Jurong West minimart gives foreign workers a taste of home

Workers shopping at the Sasco minimart in Jurong West. The store keeps prices low and provides free shuttle service from the workers' dormitories. On a busy weekend night, it can get more than 200 customers.
Workers shopping at the Sasco minimart in Jurong West. The store keeps prices low and provides free shuttle service from the workers' dormitories. On a busy weekend night, it can get more than 200 customers.ST PHOTO: NG SOR LUAN

Co-op store imports produce from India, stocks up on traditional goodies

Instead of a going to a bigger supermarket, construction worker Ganesan Thiyagarajan prefers to buy his groceries at a void deck minimart in Jurong West instead.

Because "here, we get the taste of India", said the 29-year-old Indian national.

The minimart, which was set up about a year ago, imports much of its produce - spices like cardamom and tamarind, for instance - directly from the workers' home countries.

During the festive seasons, it also stocks up on traditional sweets and snacks.

Prices are kept low for its clientele - mainly workers living in six or seven dormitories in the area. And it provides free shuttle service from the dorms.

"Profit is not the top consideration," said Mr C. V. Nathan, chairman of the Singapore Amalgamated Services Co-operative Organisation (Sasco), which runs the minimart. "We keep prices within reach, so that customers can still send some money back home."

Sasco was set up in the 1930s as a coordinating body for 12 smaller co-operatives. Now, it is mainly involved in running community programmes like eldercare and childcare facilities.

The organisation also operates two smaller convenience stores in Jurong Shipyard and Tuas.
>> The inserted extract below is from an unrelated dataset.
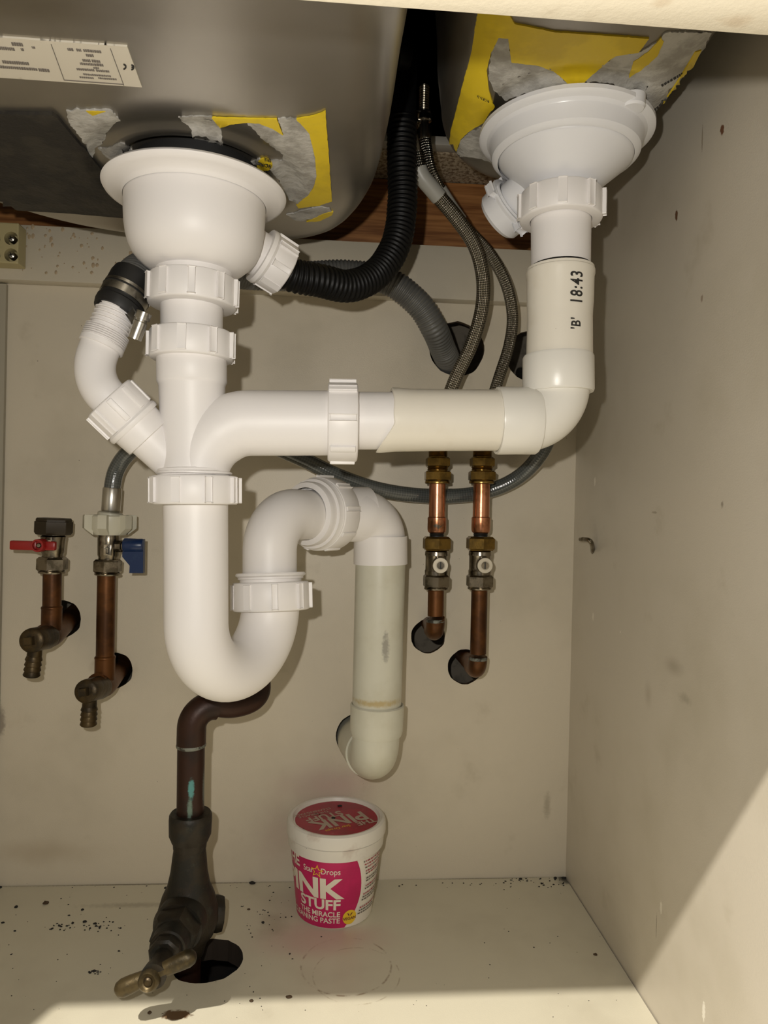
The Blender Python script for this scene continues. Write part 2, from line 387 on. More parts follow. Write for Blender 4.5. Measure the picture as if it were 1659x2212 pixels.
# floor with the drilled hole
b = BM(); box(b, (LX - .02, 0.17, -0.018), (RX - .0011, BY - .0007, 0))
fl = struct('floor', b, floor_m, loc=Vector((0, 0, 0)))
fh = PZ(447, 2074)
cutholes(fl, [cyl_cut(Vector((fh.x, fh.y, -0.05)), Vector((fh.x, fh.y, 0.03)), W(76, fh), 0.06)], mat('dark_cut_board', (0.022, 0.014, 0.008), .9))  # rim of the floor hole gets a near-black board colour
# back panel with its holes
b = BM(); box(b, (LX - .02, BY, -0.02), (RX + .002, BY + .006, 0.60))
bk = struct('wall_back', b, back_m, loc=Vector((0, 0, 0)))
holes = {'red': (133, 1337, 41), 'blue': (247, 1448, 39), 'isoA': (925, 1374, 37), 'isoB': (1005, 1440, 38), 'waste': (776, 1590, 50), 'hoseA': (987, 754, 59), 'hoseB': (1150, 770, 56)}
HC = {}; cut = []
for k, (x, y, r) in holes.items():
    c = P(x, y, BY); HC[k] = c; cut.append(cyl_cut(c + Vector((0, -.03, 0)), c + Vector((0, .05, 0)), W(r, c), 0.05))
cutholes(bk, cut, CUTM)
b = BM(); box(b, (RX, 0.165, -0.03), (RX + .018, BY + .006, TOP)); struct('wall_right', b, right_m, loc=Vector((0, 0, 0)))
b = BM(); box(b, (LX - .018, 0.165, 0.0), (LX, BY + .006, TOP)); struct('wall_left', b, back_m, loc=Vector((0, 0, 0)))
# masonry behind the service gap
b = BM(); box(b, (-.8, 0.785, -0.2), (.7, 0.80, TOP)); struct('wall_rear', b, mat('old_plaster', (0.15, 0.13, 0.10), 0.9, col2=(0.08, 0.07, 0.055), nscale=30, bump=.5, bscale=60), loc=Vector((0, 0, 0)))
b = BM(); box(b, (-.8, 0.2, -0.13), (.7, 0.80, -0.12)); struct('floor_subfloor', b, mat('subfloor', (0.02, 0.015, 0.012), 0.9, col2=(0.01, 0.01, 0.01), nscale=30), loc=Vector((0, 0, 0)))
# rails
rz0 = P(900, 643, .685).z; rz1 = P(900, 528, .685).z
b = BM(); box(b, (LX, .685, rz0), (RX - .0005, .6995, rz1), .0006); struct('trim_1', b, rail_m, loc=Vector((0, 0, 0)))
b = BM(); box(b, (LX, .6955, 0.0), (P(6, 1000, .6955).x, .6998, rz0 - .001)); struct('trim_2', b, mat('panel_edge', (0.36, 0.33, 0.26), 0.6), loc=Vector((0, 0, 0)))
frz = P(1100, 36, .2).z
b = BM(); box(b, (LX, .182, frz), (RX, .2, TOP - .0005), .0005); struct('trim_3', b, frontrail_m, loc=Vector((0, 0, 0)))
# dark grime lines in the joints of the floor
# batten and worktop
b = BM(); box(b, (LX - .1, .752, .606), (RX + .1, .7845, TOP - .0008), .001)
tag(obj('wooden_batten', b, wood_mat()), 'reddish wooden batten fixed to the wall above the cream back rail', 'batten')
chip = mat('chipboard', (0.42, 0.34, 0.23), 0.85, col2=(0.15, 0.10, 0.055), nscale=260, lo=.42, hi=.62, bump=.6, bscale=400)
b = BM(); z0 = TOP; z1 = TOP + .032
for lo, hi in (((-.8, .155, z0), (.7, .215, z1)), ((-.8, .695, z0), (.7, .84, z1)), ((-.8, .2151, z0), (-.352, .6949, z1)), ((.251, .2151, z0), (.7, .6949, z1))): box(b, lo, hi)
tag(obj('worktop', b, chip), 'speckled chipboard underside of the worktop behind the sink bowls', 'worktop')

# ------------------------------------------------------------------ the sink
steel = mat('brushed_steel', (0.46, 0.43, 0.375), 0.34, 0.93, col2=(0.36, 0.335, 0.29), nscale=7, lo=.35, hi=.65, bump=.04, bscale=300)
ZFL = P(402, 322, .467 - .0575).z + .002; ZFR = P(1224, 178, .467 - .0555).z + .001        # undersides of the two waste flanges
ZL = P(390, 288, .467 - .050).z + .001; ZR = ZFR + .0055
DLc = P(424, 400, .467); DRc = P(1221, 292, .467)
sink = thing('kitchen_sink', (-.05, .42, ZL), 'stainless steel one and a half bowl sink seen from below with torn yellow stickers', 'sink')
def bowl(outline, zb, dc, R, fil, name):
    pts = round_outline([Vector((x, y, 0)) for x, y in outline]); n = len(pts)
    area = sum(pts[i].x * pts[(i + 1) % n].y - pts[(i + 1) % n].x * pts[i].y for i in range(n))
    nr = []
    for i in range(n):
        t = (pts[(i + 1) % n] - pts[i - 1]).normalized(); q = Vector((t.y, -t.x, 0)); nr.append(q if area > 0 else -q)
    b = BM(); rings = []
    def ring(off, z): rings.append([b.b.verts.new((p.x + m.x * off, p.y + m.y * off, z)) for p, m in zip(pts, nr)])
    ring(.006, TOP + .0105); ring(.004, TOP - .01); ring(0.003, zb + (TOP - zb) * .6)
    for k in range(9):
        a = PI / 2 * k / 8; ring(-fil * (1 - math.cos(a)), zb + fil * (1 - math.sin(a)) + 0)
    ins = [Vector((p.x - m.x * fil, p.y - m.y * fil, 0)) for p, m in zip(pts, nr)]
    c = Vector((dc.x, dc.y, 0))
    def cring(s, rad, z):
        fit = lambda p: rad * min(1.0, .96 * (p - c).length / R)
        rings.append([b.b.verts.new(((1 - s) * p.x + s * (c.x + (p - c).normalized().x * fit(p)), (1 - s) * p.y + s * (c.y + (p - c).normalized().y * fit(p)), z)) for p in ins])
    for s in (.12, .25, .37, .5, .62, .75, .87): cring(s, R, zb - .0006 * s)
    cring(1, R, zb - .0008); cring(1, R * .95, zb + .0010); cring(1, R * .88, zb + .0022); cring(1, R * .82, zb + .0016); cring(1, R * .775, zb - .0002); cring(1, R * .75, zb - .001); cring(1, R * .69, zb - .001); cring(1, R * .66, zb + .0005)
    cring(1, R * .65, zb + .005); cring(1, R * .4, zb + .006)
    for r0, r1 in zip(rings, rings[1:]):
        for i in range(n): b.b.faces.new([r0[i], r0[(i + 1) % n], r1[(i + 1) % n], r1[i]])
    b.b.faces.new(rings[-1]); bmesh.ops.triangulate(b.b, faces=b.b.faces[:]); bv = BVHTree.FromBMesh(b.b)
    return obj(name, b, steel, sink, sharp=50), bv
LO = [(.029, .30), (.031, .38), (.030, .455), (.0245, .52), (.006, .572), (-.03, .599), (-.075, .609), (-.13, .610), (-.18, .600), (-.22, .582), (-.26, .548), (-.305, .495), (-.33, .42), (-.336, .34), (-.325, .27), (-.29, .232), (-.2, .222), (-.08, .222), (.005, .232)]
RO = [(.057, .32), (.061, .40), (.066, .46), (.078, .53), (.108, .567), (.15, .577), (.19, .565), (.2145, .52), (.2175, .43), (.209, .33), (.195, .255), (.16, .226), (.12, .226), (.075, .25)]
bl, bvL = bowl(LO, ZL, DLc, .0685, .030, 'bowl'); br, bvR = bowl(RO, ZR, DRc, .0655, .030, 'bowl')
b = BM()
def loop2(pts): return [(v.x, v.y) for v in round_outline([Vector((x, y, 0)) for x, y in pts], 4)]
V, Fc = cdt_sheet([(-.345, .218), (.242, .218), (.242, .693), (-.345, .693)], .05, 0, [loop2(LO), loop2(RO)])
vs = [b.b.verts.new((v.x, v.y, TOP + .010)) for v in V]
for f in Fc: b.b.faces.new([vs[i] for i in f])
r = bmesh.ops.solidify(b.b, geom=b.b.faces[:], thickness=-.001)
box(b, (-.345, .6785, TOP + .0005), (.243, .6925, TOP + .009), .001)          # folded back edge of the deck
obj('deck', b, mat('deck_underside', (0.34, 0.32, 0.28), .5, .1), sink)
pad_m = mat('sound_pad', (0.014, 0.012, 0.010), 0.6, col2=(0.028, 0.024, 0.018), nscale=60, bump=1.0, bscale=110)
b = BM(); drape(b, bvL, [(-170, 236), (112, 240), (125, 248), (205, 345), (273, 432), (276, 466), (150, 455), (0, 446), (-60, 400), (-130, 330)], .0003, 9, 0, .0014)
obj('sound_deadening_pad', b, pad_m, sink, 'black bitumen pad')
paper = mat('torn_paper', (0.46, 0.445, 0.41), 0.85, col2=(0.31, 0.295, 0.265), nscale=70, lo=.4, hi=.62, bump=.8, bscale=220)
yellow = mat('yellow_sticker', (0.72, 0.53, 0.02), 0.45, col2=(0.62, 0.45, 0.018), nscale=30, bump=.25, bscale=90)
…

Profits from the three stores are channelled to Sasco's other community arms.

Mr Nathan hopes that in this way, co-ops can become a force for good - both in the local and foreign worker community.

"(Foreign workers) are a part and parcel of our economy," he said. "We also have to take care of them."

On a busy weekend night, the Jurong West store, located in a bomb shelter, can get more than 200 customers. "I normally buy rice and meat to make chicken briyani or mutton masala," said Mr Ganesan. "It's about 5 per cent cheaper here."

"For me, I buy chapati - ready-made," said Mr Vasigran Nawaratanam, 46. "The Indian products and house brands are all here."

The store has an informal credit system as well, based largely on goodwill and the recommendations of regular customers.

Minimart manager Abilash Sekaran said it started "slowly", after one worker asked if he could take some items and pay for them later as he had family problems.

"He was so pitiful, so I said OK," said Mr Abilash. "Sometimes they have an emergency at home, and they really need the money."

Debts can run up to a few hundred dollars each month, but Mr Abilash is confident that the money will find its way back.

"In other shops, no matter how regular you are, they won't give this kind of trust."

Sasco has plans to open one more minimart in Bukit Batok this year.

Ms Dolly Goh, chief executive of the Singapore National Co-operative Federation, which oversees co-ops here, said that co-operatives can be seen as "social enterprises" since they respond to social needs, and are not solely driven by profit.

She added: "Migrant workers in Singapore may want to come together to form co-ops to help themselves and sell products and services from their homeland."